Making the case to expand Prez Trump's executive order on overcriminalization

I noted in this post last month that, on January 18, 2021, Prez Trump issued an "Executive Order on Protecting Americans From Overcriminalization Through Regulatory Reform."  This EO was intended to protect Americans from facing unwarranted criminal punishment for unintentional violations of regulations, and this new Law.com commentary authored by Mark Holden and Norman Reimer make the case for expanding its ambit. The piece is headlined "Don't Reverse Trump's Order on Regulatory Overcriminalization, Expand Its Principles to Congress," and here are excerpts:

In the final days of his presidency, President Donald Trump signed an executive order entitled “Protecting Americans From Overcriminalization Through Regulatory Reform.”  While President Joe Biden has reversed a number of Trump’s executive orders, this is one he should keep. It is an important step in ensuring that criminal laws — specifically those buried in the countless thousands of federal criminal regulations — are clear and that prosecutors focus their tremendous power on enforcing those laws against people who actually intended to do something wrong or illegal....

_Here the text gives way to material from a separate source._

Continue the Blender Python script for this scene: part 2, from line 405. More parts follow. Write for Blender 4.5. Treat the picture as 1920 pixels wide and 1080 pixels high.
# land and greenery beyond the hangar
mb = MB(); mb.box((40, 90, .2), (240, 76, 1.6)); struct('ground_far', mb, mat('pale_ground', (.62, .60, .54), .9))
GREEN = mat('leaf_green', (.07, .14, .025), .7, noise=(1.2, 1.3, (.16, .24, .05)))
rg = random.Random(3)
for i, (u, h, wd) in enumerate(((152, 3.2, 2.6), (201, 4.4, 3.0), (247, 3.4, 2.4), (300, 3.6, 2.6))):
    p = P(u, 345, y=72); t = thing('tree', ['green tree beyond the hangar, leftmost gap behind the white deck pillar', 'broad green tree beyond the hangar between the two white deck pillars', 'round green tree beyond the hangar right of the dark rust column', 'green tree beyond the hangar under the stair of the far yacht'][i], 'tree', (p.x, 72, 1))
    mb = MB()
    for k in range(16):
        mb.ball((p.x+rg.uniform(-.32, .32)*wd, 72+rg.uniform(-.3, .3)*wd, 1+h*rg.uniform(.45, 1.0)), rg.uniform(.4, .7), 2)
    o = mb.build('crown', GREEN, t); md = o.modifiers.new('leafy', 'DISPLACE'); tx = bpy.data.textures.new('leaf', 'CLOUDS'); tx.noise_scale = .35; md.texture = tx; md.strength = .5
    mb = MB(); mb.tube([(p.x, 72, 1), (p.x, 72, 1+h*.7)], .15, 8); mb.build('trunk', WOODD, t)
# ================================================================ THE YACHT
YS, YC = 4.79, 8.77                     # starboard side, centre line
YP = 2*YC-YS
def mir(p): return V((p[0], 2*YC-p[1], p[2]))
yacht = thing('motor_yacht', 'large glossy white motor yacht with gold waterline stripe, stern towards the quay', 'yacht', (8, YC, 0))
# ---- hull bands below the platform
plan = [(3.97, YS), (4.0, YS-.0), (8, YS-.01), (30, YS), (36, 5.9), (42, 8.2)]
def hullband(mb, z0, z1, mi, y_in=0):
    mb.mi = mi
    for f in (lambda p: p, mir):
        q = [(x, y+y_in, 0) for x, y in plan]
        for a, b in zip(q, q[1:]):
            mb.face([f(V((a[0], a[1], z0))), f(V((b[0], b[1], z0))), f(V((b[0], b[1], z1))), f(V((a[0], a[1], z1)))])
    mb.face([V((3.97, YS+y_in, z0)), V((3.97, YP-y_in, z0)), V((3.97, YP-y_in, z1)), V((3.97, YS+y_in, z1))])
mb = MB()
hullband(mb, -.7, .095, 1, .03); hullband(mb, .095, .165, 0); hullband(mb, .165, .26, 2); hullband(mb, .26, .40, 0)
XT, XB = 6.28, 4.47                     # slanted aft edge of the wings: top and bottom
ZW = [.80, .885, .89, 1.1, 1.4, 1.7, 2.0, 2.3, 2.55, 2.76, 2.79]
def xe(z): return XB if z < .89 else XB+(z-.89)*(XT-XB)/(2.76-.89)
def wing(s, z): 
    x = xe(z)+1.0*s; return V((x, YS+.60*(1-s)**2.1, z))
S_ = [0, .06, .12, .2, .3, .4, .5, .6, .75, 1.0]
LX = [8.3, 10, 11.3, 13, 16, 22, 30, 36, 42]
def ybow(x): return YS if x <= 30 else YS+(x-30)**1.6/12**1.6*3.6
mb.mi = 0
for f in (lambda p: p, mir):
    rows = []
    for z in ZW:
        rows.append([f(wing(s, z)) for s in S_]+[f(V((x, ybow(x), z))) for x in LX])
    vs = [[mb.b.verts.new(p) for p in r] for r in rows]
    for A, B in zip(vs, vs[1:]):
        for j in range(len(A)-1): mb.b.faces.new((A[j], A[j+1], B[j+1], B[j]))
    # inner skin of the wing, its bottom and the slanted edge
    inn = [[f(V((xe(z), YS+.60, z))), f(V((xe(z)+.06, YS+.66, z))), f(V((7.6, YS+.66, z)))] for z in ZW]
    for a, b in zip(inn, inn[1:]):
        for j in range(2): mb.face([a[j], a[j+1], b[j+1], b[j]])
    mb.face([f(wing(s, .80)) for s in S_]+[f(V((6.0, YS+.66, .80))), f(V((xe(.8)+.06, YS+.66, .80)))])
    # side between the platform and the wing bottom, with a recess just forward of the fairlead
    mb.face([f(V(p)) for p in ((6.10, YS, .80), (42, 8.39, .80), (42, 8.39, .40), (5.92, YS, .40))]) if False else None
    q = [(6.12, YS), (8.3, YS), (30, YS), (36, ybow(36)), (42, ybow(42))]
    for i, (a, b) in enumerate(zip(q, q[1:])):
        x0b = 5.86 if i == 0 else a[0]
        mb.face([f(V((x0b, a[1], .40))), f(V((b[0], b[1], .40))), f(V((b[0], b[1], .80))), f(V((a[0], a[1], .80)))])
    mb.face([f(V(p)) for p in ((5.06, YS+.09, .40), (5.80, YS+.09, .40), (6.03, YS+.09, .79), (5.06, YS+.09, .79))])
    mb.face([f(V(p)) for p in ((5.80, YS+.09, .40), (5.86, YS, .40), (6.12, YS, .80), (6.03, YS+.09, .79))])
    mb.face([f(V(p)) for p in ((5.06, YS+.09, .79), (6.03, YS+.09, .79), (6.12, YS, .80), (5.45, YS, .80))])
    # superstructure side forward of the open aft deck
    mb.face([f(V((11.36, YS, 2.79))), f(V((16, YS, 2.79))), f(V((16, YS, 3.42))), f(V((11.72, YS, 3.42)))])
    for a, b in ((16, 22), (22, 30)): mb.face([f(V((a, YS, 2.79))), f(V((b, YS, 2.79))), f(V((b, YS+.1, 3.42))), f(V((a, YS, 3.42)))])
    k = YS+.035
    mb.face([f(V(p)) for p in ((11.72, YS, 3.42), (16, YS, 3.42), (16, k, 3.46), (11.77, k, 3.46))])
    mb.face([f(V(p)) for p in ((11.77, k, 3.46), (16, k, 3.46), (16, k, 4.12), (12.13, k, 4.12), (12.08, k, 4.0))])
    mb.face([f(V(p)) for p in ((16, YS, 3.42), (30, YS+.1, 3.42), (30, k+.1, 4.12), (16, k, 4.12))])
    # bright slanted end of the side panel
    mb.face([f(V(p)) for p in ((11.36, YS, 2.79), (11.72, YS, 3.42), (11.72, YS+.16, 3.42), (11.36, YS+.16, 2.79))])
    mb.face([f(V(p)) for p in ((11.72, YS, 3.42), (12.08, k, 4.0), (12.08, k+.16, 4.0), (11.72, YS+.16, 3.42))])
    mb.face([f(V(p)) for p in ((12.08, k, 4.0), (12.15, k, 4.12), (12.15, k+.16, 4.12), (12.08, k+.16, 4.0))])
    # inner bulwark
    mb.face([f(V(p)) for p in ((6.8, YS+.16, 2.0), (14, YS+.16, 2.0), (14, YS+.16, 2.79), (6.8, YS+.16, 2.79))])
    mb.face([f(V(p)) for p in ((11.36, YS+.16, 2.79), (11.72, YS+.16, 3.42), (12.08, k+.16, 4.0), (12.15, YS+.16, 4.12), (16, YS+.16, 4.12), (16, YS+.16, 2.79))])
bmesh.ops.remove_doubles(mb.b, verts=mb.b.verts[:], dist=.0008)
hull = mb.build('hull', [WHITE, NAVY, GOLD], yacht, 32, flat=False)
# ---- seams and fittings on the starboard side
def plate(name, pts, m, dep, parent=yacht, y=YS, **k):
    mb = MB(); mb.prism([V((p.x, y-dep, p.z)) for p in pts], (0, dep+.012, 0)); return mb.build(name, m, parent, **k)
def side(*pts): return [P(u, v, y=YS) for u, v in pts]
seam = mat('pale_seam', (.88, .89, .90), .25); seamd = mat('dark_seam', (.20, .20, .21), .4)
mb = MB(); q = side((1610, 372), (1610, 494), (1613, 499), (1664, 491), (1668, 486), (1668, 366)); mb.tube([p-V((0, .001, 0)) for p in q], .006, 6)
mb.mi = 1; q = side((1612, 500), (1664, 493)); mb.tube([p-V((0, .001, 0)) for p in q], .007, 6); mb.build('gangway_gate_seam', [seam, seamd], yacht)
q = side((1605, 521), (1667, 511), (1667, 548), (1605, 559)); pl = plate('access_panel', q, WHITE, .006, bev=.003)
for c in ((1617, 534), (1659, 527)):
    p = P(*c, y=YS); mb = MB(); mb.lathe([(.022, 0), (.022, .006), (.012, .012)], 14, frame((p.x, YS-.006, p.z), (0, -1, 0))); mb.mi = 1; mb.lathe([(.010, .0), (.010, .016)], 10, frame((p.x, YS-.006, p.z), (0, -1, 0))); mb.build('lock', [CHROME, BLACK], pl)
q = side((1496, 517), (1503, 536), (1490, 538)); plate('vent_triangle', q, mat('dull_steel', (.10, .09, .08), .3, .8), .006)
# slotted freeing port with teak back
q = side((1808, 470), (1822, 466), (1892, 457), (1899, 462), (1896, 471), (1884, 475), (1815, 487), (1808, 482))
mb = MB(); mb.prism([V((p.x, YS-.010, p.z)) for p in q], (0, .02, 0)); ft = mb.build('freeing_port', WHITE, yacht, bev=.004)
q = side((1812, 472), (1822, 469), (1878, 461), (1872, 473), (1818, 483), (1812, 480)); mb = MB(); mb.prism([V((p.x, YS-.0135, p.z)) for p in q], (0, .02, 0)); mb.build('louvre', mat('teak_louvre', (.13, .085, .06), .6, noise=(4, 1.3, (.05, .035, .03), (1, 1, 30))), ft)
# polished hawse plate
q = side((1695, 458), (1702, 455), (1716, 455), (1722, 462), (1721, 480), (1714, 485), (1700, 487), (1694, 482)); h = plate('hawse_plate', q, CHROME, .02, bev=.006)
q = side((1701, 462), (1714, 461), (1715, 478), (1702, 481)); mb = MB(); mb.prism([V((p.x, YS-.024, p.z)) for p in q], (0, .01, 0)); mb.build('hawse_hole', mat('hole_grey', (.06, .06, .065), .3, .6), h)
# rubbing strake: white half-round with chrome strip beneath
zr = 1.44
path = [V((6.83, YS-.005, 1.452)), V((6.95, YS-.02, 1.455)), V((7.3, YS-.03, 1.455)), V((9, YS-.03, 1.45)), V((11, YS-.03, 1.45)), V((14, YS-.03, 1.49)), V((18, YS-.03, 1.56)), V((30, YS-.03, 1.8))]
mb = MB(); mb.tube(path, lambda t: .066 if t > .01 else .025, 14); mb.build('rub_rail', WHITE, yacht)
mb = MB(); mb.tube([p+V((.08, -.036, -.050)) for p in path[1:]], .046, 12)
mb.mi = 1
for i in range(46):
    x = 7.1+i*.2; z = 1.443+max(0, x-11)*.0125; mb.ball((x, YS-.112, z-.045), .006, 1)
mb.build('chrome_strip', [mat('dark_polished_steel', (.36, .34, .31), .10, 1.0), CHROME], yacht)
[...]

This executive order sets forth three policies: (1) agencies that issue regulations with criminal penalties should be clear about what conduct is subject to criminal penalties and the mens rea standard for those offenses; (2) strict liability offenses are disfavored; and (3) criminal prosecutions of regulatory offenses should focus on people who knew what they were doing was wrong or prohibited, thereby causing or risking substantial public harm.

This executive order applies only to regulatory crimes, a specific subset of criminal laws that arise when Congress delegates authority to administrative agencies to criminalize conduct.  These laws are generally less well known to the public, because they are not enacted by Congress but rather by the dozens of agencies within the federal government. Furthermore, the overall volume of regulatory crimes has never been documented, though there are some estimates that number may be north of 300,000.

It is because these laws are less well known that this order is needed.  All laws, particularly criminal laws, should have clear requirements regardless of whether they are statutes passed by Congress or regulations issued by an agency.  It makes no sense for prosecutors to enforce these laws against people whose actions were not truly harmful and who did not know they were doing something that violated a criminal regulation.

Some critics might argue that this order would make it more difficult to prosecute white collar crimes.  But, making laws more clear, having fewer laws that call for strict liability, and focusing on truly wrongful conduct are laudable.  Indeed, it should be the norm in all contexts.  Moreover, just as most criminal law is disproportionately enforced against certain groups, regulatory enforcement is the same way.  The enforcement burden does not generally fall on Wall Street and C-suite executives, but rather on small businesses and the site managers, engineers and other mid- to low-level workers who work for them.

This executive order is a small, but meaningful, step in requiring the government to clearly lay out the conduct that is criminalized, to focus on persons whose wrongdoing was intentional and harmful, and to not punish people who did not know what they were doing was wrong or criminally prohibited.  In the rush to reverse prior policies, a positive step should be preserved.  Indeed, Congress should apply its principles to all of the statutory criminal law it enacts as well.